Au-delà de ce qui ressemble à un soutien politique, une taxe sur le carat complèterait la demande d’IFRS de la De Beers, faite à ses sightholders. L’un des aspects de l’IFRS, qui soulève actuellement des objections, est que les bénéfices d’une filiale ne sont pas reconnus au titre de l’IFRS, sauf s’ils sont transférés à la société-mère. Une baisse de l’impôt sur les bénéfices rend la question moins pénible.

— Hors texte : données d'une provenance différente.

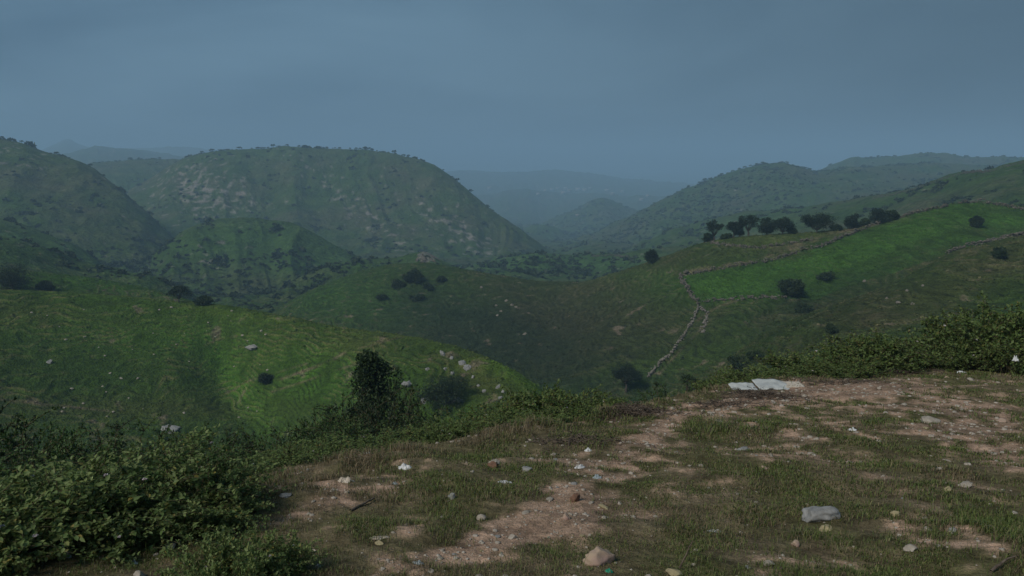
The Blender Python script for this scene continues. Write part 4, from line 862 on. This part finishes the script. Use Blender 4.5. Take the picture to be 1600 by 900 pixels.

La CE demeure un obstacle majeur, car la taxe sur le carat peut être considérée comme une faveur accordée au secteur, chose qui va à l’encontre de l’esprit et de la lettre des lois et des principes de la CE. La communauté a tendance à refuser le traitement économique préférentiel de certains secteurs. L’approbation de la taxe au tonnage confère pourtant une lueur d’espoir.
Dans ce système, les bénéfices tirés des expéditions maritimes peuvent être taxés sur une base forfaitaire, en fonction du tonnage des navires qui génèrent des bénéfices. La CE surveille de près cette taxe et n’hésite pas à intervenir si elle désapprouve la façon dont elle est perçue. Récemment, elle a critiqué l’Espagne et la France pour leur méthode d’application de la taxe ; je doute que l’industrie apprécierait de voir la CE la surveiller de trop près.
Il faudra du temps avant que la taxe sur le carat ne soit finalisée, et plus encore avant que la loi ne soit promulguée. Toutefois, cette initiative majeure doit aller de l’avant car le cœur même de l’industrie doit constamment se réinventer pour garder toute sa pertinence dans un monde en constante évolution.